Carbon capture and utilization (CCU) is a promising solution for reducing reliance on fossil fuels and incentivizing the capture of CO2. A key requirement for CCU is the development of effective photo/electrocatalysts with high CO2 reduction activity that can produce high-value products. Direct Z-scheme heterojunctions named after their charge transfer mechanism, use sunlight to conduct various photocatalytic reactions, similar to photosynthesis in plants. Solar cell simulation techniques can be used to obtain material properties and insights into the electronic characteristics of these materials. By solving semiconductor differential equations that model the behavior of semiconductors under different light intensities and applied biases, the solar cell simulator program (SCAPS) can evaluate the energy band edges, carrier concentrations, and output characteristics of the device.
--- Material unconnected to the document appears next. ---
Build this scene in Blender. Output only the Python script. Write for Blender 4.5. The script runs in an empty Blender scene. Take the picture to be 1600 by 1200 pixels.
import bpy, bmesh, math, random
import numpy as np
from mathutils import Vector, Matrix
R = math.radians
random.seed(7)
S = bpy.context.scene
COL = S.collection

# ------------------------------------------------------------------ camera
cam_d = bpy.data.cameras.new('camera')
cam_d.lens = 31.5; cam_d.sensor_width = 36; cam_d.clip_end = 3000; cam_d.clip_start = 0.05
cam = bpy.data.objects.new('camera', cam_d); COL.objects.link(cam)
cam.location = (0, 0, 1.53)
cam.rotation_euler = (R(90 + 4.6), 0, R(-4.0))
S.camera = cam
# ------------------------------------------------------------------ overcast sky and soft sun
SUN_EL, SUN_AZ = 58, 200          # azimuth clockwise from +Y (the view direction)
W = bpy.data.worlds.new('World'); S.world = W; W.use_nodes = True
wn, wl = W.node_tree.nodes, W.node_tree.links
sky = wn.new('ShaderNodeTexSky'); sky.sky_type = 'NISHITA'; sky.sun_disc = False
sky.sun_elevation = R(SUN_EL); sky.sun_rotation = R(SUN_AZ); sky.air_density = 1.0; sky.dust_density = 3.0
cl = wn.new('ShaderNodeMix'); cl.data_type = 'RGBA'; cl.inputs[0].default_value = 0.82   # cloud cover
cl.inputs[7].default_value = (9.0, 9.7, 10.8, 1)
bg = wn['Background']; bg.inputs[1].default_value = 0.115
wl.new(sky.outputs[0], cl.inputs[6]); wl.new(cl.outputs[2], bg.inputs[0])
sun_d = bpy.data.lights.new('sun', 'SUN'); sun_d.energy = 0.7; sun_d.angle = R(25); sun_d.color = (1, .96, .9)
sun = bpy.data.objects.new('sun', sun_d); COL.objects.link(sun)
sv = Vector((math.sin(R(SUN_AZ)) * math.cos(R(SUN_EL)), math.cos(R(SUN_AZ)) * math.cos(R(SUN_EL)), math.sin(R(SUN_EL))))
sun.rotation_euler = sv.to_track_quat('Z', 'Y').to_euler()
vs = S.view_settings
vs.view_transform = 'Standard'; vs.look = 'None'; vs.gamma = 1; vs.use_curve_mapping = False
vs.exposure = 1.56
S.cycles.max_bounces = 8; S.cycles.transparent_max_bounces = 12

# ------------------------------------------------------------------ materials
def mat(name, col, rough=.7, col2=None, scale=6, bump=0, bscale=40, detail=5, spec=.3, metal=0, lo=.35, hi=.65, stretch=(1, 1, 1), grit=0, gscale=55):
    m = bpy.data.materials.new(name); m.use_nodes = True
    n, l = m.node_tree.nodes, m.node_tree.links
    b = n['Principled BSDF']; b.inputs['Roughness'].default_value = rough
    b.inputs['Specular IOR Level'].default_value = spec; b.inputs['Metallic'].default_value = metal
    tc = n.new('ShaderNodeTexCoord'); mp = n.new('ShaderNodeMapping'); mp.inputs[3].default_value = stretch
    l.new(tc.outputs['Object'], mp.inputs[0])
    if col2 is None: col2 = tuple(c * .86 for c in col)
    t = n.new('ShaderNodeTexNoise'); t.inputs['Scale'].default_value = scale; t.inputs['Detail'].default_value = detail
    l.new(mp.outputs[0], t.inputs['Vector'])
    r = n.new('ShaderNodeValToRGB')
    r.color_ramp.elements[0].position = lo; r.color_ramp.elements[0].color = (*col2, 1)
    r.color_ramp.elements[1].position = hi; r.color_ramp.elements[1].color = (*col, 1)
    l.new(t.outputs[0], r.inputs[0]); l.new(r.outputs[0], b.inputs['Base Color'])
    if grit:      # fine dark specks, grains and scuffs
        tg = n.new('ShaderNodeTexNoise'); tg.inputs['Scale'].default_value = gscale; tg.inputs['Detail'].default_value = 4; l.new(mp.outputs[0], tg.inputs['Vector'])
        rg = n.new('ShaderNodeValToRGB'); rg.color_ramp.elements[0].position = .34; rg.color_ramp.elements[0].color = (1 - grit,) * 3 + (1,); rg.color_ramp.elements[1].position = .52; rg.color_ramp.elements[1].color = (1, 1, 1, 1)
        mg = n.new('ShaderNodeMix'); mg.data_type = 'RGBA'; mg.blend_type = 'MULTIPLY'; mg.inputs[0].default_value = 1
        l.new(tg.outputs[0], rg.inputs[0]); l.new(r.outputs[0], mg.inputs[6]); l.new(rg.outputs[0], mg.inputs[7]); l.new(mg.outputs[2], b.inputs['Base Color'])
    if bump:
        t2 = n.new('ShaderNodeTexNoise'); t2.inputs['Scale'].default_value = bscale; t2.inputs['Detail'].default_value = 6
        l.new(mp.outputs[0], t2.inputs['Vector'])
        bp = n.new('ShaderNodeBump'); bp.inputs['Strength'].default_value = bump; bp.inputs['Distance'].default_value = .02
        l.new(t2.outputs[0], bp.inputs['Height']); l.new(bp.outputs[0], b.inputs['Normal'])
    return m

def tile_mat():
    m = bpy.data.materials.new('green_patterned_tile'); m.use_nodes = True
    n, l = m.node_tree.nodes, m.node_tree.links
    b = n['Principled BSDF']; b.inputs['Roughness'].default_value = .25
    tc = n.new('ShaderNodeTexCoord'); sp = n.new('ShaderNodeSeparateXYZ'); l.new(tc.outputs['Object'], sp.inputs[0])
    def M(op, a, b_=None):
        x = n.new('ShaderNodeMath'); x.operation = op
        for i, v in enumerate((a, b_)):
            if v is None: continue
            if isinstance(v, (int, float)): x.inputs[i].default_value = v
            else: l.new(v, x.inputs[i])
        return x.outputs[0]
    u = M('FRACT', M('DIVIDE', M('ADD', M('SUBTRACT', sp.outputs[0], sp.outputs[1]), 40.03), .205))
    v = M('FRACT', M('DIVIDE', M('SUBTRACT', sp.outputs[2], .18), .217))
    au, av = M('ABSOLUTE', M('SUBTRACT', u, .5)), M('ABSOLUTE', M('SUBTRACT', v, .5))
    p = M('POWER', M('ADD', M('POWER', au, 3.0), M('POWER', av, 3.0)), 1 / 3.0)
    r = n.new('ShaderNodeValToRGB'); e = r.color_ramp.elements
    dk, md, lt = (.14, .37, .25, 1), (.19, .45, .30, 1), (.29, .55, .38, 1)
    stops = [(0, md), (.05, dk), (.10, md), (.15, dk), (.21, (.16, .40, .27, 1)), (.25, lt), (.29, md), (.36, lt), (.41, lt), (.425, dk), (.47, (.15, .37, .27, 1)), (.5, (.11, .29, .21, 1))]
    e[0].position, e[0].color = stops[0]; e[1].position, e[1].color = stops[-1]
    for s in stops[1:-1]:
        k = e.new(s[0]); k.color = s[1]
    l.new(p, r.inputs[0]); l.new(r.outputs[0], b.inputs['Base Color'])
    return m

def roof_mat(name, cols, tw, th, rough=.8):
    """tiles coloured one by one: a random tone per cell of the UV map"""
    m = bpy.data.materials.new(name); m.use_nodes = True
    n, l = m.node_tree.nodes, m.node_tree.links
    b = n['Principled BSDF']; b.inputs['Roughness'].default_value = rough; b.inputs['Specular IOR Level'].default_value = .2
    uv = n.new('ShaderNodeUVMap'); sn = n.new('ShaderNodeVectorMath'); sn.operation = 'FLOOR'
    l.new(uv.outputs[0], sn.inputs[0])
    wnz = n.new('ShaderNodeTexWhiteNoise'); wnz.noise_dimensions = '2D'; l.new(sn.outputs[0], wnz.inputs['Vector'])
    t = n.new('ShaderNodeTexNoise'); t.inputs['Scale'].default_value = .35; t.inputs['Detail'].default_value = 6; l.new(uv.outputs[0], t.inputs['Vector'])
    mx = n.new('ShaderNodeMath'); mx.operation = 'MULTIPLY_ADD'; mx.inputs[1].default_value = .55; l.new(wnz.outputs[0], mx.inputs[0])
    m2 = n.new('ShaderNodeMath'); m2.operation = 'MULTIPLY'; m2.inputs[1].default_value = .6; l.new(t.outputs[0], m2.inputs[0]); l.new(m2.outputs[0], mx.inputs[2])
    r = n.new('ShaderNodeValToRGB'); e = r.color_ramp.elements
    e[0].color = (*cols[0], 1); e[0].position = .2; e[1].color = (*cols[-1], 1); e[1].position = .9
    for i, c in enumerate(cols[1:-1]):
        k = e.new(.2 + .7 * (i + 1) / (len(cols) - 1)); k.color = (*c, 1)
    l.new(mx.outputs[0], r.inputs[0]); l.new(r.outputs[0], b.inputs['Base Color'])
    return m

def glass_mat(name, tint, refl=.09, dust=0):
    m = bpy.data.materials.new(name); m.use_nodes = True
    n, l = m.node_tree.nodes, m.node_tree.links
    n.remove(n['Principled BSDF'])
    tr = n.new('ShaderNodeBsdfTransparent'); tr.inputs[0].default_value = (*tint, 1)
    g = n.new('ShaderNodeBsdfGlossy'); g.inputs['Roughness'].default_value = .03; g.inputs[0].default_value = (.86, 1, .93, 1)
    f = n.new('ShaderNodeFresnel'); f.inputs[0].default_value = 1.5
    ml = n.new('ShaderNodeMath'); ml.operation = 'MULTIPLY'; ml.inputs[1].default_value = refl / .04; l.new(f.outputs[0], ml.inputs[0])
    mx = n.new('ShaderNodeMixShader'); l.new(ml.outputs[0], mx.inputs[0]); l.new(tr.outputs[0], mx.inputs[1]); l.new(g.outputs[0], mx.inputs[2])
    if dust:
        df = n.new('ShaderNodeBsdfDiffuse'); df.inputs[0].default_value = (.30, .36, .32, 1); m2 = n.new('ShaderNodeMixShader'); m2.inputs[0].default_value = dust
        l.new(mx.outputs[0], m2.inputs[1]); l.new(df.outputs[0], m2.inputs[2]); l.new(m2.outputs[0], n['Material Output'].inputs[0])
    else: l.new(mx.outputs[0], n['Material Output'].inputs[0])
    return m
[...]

In this study, a method is proposed for modeling direct Z-scheme junctions in SCAPS by simulating the Shockley Read Hall (SRH) recombination using defect densities at the interface of the recombination junction (RJ). An example using a TiO2/CdIn2S4 Z-scheme junction is presented and the impact of defects on the performance of the junction is discussed. It is presented that the high recombination rates at the interface via these defects improve the device performance.